— begin —

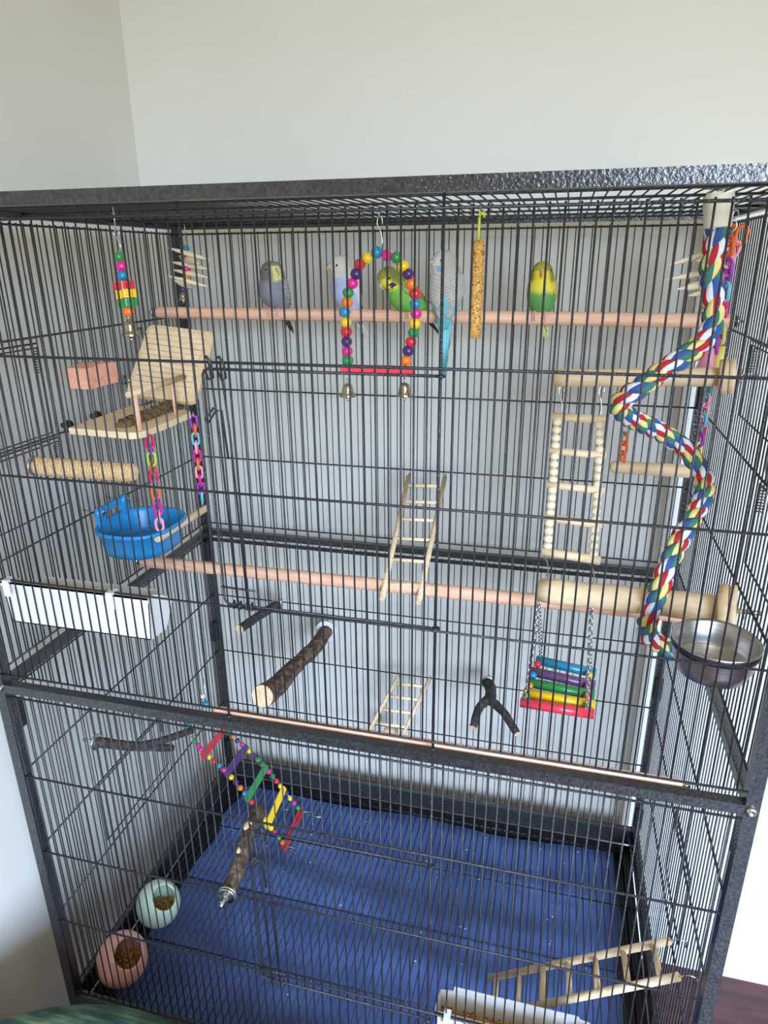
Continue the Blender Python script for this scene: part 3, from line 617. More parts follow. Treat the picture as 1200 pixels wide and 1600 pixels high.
# ---------------------------------------------------------------- mineral block
blk = thing('mineral_block', 'small peach-pink mineral chew block on the left panel', 'chew block', (0.0120, 0.2921, 0.3683))
a, b = V(*(0.0450, 0.2146, 0.3928)), V(*(0.0100, 0.3338, 0.3811))
w = MB(); c = Vector((0.026, 0.266, 0.372))
w.prism([c + V(0.020, -0.036, -0.015), c + V(0.020, 0.030, -0.015), c + V(0.020, 0.034, 0.0), c + V(0.020, 0.030, 0.015), c + V(0.020, 0.0, 0.018), c + V(0.020, -0.036, 0.015)], (-0.036, 0, 0)); part(w, 'block', 'pinkwood', blk)
w = MB(); w.tube([c + V(-0.012, 0.0, 0), c + V(-0.045, 0.0, 0)], 0.0022, 6); w.lathe(c + V(-0.034, 0, 0), [(0, -0.0015), (0.007, -0.0015), (0.007, 0.0015), (0, 0.0015)], (1, 0, 0), 12); part(w, 'bolt', 'metal', blk)

# ---------------------------------------------------------------- swing under the platform
sw = thing('chain_swing', 'small wooden swing hung from the platform by two plastic chains', 'bird swing', (0.1200, 0.3093, 0.1281))
plastic_chain(sw, (0.1220, 0.2449, 0.2855), (0.1220, 0.2428, 0.1414), ['crimson', 'violet', 'lime', 'orange', 'crimson', 'aqua', 'orange', 'violet', 'magenta', 'pink', 'pink'], 0.0100)
plastic_chain(sw, (0.1220, 0.3770, 0.2882), (0.1220, 0.3778, 0.1419), ['violet', 'orange', 'aqua', 'pink', 'magenta', 'orange', 'pink', 'magenta', 'violet', 'aqua'], 0.0100)
w = MB(); a, b = V(*(0.1240, 0.2278, 0.1293)), V(*(0.1240, 0.3870, 0.1259)); w.tube([a, lerp(a, b, 0.03), lerp(a, b, 0.97), b], [0.0045, 0.0062, 0.0062, 0.0045], 12, endmi=1); part(w, 'dowel', ['wood_y', 'wood_end'], sw)
for p in ((0.1220, 0.2427, 0.2909), (0.1220, 0.3779, 0.2923), (0.1220, 0.3767, 0.1364), (0.1220, 0.2415, 0.1354)):
    w = MB(); w.tube(ring(p, 0.0042, (1, 0.4, 0), 12), 0.0008, 6, True); part(w, 'ring', 'metal', sw)

# ---------------------------------------------------------------- blue bath
bt = thing('bird_bath', 'blue plastic bath tub clipped to the left panel', 'bird bath', (0.06, 0.27, 0.10))
def tub_outline(s, n=40):
    out = []
    for k in range(n):
        a = 2 * pi * k / n; ca, sa = cos(a), sin(a)
        ex = 2.6; x = 0.071 + 0.061 * s * math.copysign(abs(ca) ** (2 / ex), ca); y = 0.271 + 0.068 * s * math.copysign(abs(sa) ** (2 / ex), sa)
        out.append((x, y))
    return out
w = MB(); n = 40; rings = [(1.0, 0.1400), (1.03, 0.1385), (1.03, 0.1340), (0.955, 0.1325), (0.90, 0.108), (0.84, 0.096), (0.5, 0.094), (0.01, 0.094)]
inner = [(0.01, 0.0965), (0.5, 0.0965), (0.81, 0.099), (0.87, 0.110), (0.925, 0.1335), (0.955, 0.1385), (1.0, 0.1400)]
prof = inner + rings[1:]
vs = []
for s_, z in prof:
    vs += [(x, y, z + 0.000 * y) for x, y in tub_outline(s_, n)]
w.add(vs, [(i * n + k, (i + 1) * n + k, (i + 1) * n + (k + 1) % n, i * n + (k + 1) % n) for i in range(len(prof) - 1) for k in range(n)], 0, True); part(w, 'tub', 'blue_tub', bt)
w = MB(); w.add([(x, y, 0.116) for x, y in tub_outline(0.88, n)], [tuple(range(n))], 0); 
for y in (0.245, 0.310):
    w = MB(); w.box((0.016, y, 0.146), (0.009, 0.014, 0.022)); w.lathe((0.012, y, 0.158), [(0, 0), (0.009, 0), (0.0095, 0.004), (0.008, 0.009), (0, 0.009)], (1, 0, 0), 18); part(w, 'clip', 'blue_tub', bt)
    w = MB(); w.lathe((0.023, y, 0.160), [(0, 0.002), (0.0035, 0.001), (0.0035, 0), (0, 0)][::-1], (1, 0, 0), 12); w.tube([(0.020, y, 0.160), (-0.014, y, 0.160)], 0.0018, 6); part(w, 'screw', 'metal', bt)
w = MB(); w.box((0.015, 0.2775, 0.160), (0.006, 0.066, 0.011)); part(w, 'bracket', 'blue_tub', bt)
w = MB(); w.box((0.014, 0.2775, 0.139), (0.006, 0.08, 0.006)); part(w, 'bracket', 'blue_tub', bt)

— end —

**Exercise**
Everything from the first line of the listing above through the line that contains "part(w, 'ring', 'metal', sw)" is to be restated word for word, minus the pictures.

**Response**
Continue the Blender Python script for this scene: part 3, from line 617. More parts follow. Treat the picture as 1200 pixels wide and 1600 pixels high.
# ---------------------------------------------------------------- mineral block
blk = thing('mineral_block', 'small peach-pink mineral chew block on the left panel', 'chew block', (0.0120, 0.2921, 0.3683))
a, b = V(*(0.0450, 0.2146, 0.3928)), V(*(0.0100, 0.3338, 0.3811))
w = MB(); c = Vector((0.026, 0.266, 0.372))
w.prism([c + V(0.020, -0.036, -0.015), c + V(0.020, 0.030, -0.015), c + V(0.020, 0.034, 0.0), c + V(0.020, 0.030, 0.015), c + V(0.020, 0.0, 0.018), c + V(0.020, -0.036, 0.015)], (-0.036, 0, 0)); part(w, 'block', 'pinkwood', blk)
w = MB(); w.tube([c + V(-0.012, 0.0, 0), c + V(-0.045, 0.0, 0)], 0.0022, 6); w.lathe(c + V(-0.034, 0, 0), [(0, -0.0015), (0.007, -0.0015), (0.007, 0.0015), (0, 0.0015)], (1, 0, 0), 12); part(w, 'bolt', 'metal', blk)

# ---------------------------------------------------------------- swing under the platform
sw = thing('chain_swing', 'small wooden swing hung from the platform by two plastic chains', 'bird swing', (0.1200, 0.3093, 0.1281))
plastic_chain(sw, (0.1220, 0.2449, 0.2855), (0.1220, 0.2428, 0.1414), ['crimson', 'violet', 'lime', 'orange', 'crimson', 'aqua', 'orange', 'violet', 'magenta', 'pink', 'pink'], 0.0100)
plastic_chain(sw, (0.1220, 0.3770, 0.2882), (0.1220, 0.3778, 0.1419), ['violet', 'orange', 'aqua', 'pink', 'magenta', 'orange', 'pink', 'magenta', 'violet', 'aqua'], 0.0100)
w = MB(); a, b = V(*(0.1240, 0.2278, 0.1293)), V(*(0.1240, 0.3870, 0.1259)); w.tube([a, lerp(a, b, 0.03), lerp(a, b, 0.97), b], [0.0045, 0.0062, 0.0062, 0.0045], 12, endmi=1); part(w, 'dowel', ['wood_y', 'wood_end'], sw)
for p in ((0.1220, 0.2427, 0.2909), (0.1220, 0.3779, 0.2923), (0.1220, 0.3767, 0.1364), (0.1220, 0.2415, 0.1354)):
    w = MB(); w.tube(ring(p, 0.0042, (1, 0.4, 0), 12), 0.0008, 6, True); part(w, 'ring', 'metal', sw)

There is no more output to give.